A besetting problem of the Church today is that we’re all too caught up in the fiction of the Church rather than its reality. What is that fiction?
First, it’s all the organizational stuff. The bureaucratic systems, regulations, power structures, initiatives, and committees are human devices that only exist because we believe they ought to exist. For the most part, you can identify these kinds of fiction because they require offices. And these fictions can compound their harmful potential by treating themselves as the reality of the Church. Thus, provincial or diocesan bureaucracies are treated as more essential than real churches where real people gather to engage in real worship.
Second, the fiction consists of much that we debate and legislate on. But, you may say, these address important issues. My response is that they certainly do, only most are issues that depend on our accepting the fictions that undergird them. Just think about how many church issues exercise people in offices or online communities but have absolutely no effect on the people you sit next to in your pew.
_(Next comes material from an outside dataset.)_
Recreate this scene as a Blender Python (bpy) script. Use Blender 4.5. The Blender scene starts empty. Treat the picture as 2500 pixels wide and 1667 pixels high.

People pay lip service to the debates or issues that invade their churches by acknowledging the policies insofar as they don’t obstruct their prayers and fellowship.
Finally, the most insidious fiction takes on the guise of the Church. This fiction partakes of, or encapsulates elements of, the first two fictions but isn’t the same. It’s hard to define but is evoked whenever people say things like The Church does this or The Church should do that or The problem with the Church is. What they mean by the Church doesn’t actually refer to anything concrete; it’s like complaining about the world, or people these days, or the poor.
What then is real? First, those that you’re called to love: God and neighbour. Both the real God you encounter in Word and sacrament and the real people who sit next to you in the pews or live next door to you. Second, it’s the place where you encounter the real God and your real neighbours: your home, neighbourhood, town, and church. And, finally, it’s the real, meaningful things you do, be that buying someone flowers, celebrating their good fortune, sacrificing for their good, or kneeling with them in prayers.
That’s the reality of the Church. Almost everything else is fiction. Part of our sanctification is learning, for our good and the good of the whole Church, how to discern the one from the other.